Apesar da derrota, a revolta revelou o alto grau de organização dos malês. Usaram códigos secretos, mapas detalhados e uma rede de comunicação baseada na solidariedade entre irmãos de fé. A disciplina religiosa transformou-se em disciplina militar, e a fé em Alá alimentou uma coragem que assustou as autoridades. Era a prova de que até os mais oprimidos podiam articular uma resistência poderosa.

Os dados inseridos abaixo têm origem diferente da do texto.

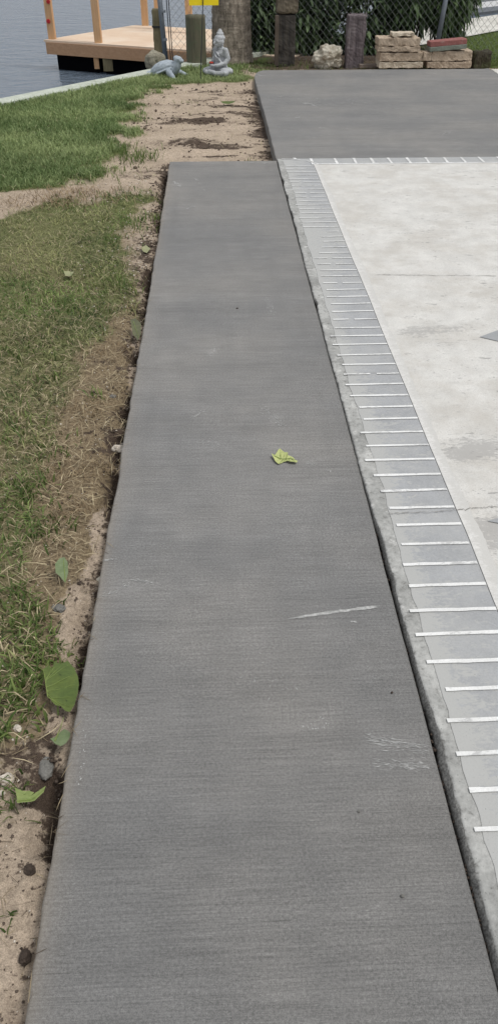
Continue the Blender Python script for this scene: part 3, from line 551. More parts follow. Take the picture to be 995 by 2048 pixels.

O governo reagiu com brutalidade exemplar. Centenas foram presos, muitos condenados à morte ou à deportação para a África. A repressão não se limitou aos líderes: qualquer suspeito de envolvimento sofreu punições severas. O objetivo era deixar claro que o Império não toleraria insurreições, especialmente aquelas que ameaçavam a ordem escravista e religiosa vigente. O silêncio imposto depois da revolta era carregado de medo.
Entre os líderes, nomes como Pacífico Licutã e Manoel Calafate entraram para a história. Eram figuras respeitadas entre os malês, capazes de unir diferentes grupos em torno do mesmo ideal. Seus destinos foram marcados pela repressão, mas suas trajetórias mostraram a força de uma comunidade que, mesmo fragmentada, ousou desafiar o poder. A coragem deles tornou-se símbolo da resistência africana em solo brasileiro.
A sociedade baiana não saiu ilesa. Senhores de escravos intensificaram o controle, aumentando castigos e vigilância. A elite branca viveu dias de pavor, temendo que o exemplo se repetisse. Já os africanos e descendentes carregaram consigo a memória da madrugada em que tentaram conquistar a liberdade pela espada. Essa memória foi transmitida em segredos, músicas e rituais, sobrevivendo como herança cultural e espiritual.
Embora tenha sido derrotada em poucas horas, a revolta dos malês não pode ser medida apenas pela sua duração. Seu impacto residiu no símbolo poderoso de um povo que transformou a fé em resistência. Foi um levante que revelou a presença africana como força política e religiosa no Brasil, desafiando a ideia de submissão passiva. A madrugada de 1835 ficou gravada como momento de ruptura e coragem.
Hoje, a Revolta dos Malês é lembrada como o maior levante de africanos muçulmanos escravizados nas Américas. Sua história inspira reflexões sobre liberdade, identidade e resistência cultural. A derrota militar não apagou sua importância; ao contrário, tornou-a ainda mais emblemática. Nas vozes da memória, ecoa a lembrança daqueles que, por uma noite, ousaram transformar Salvador em campo de libertação.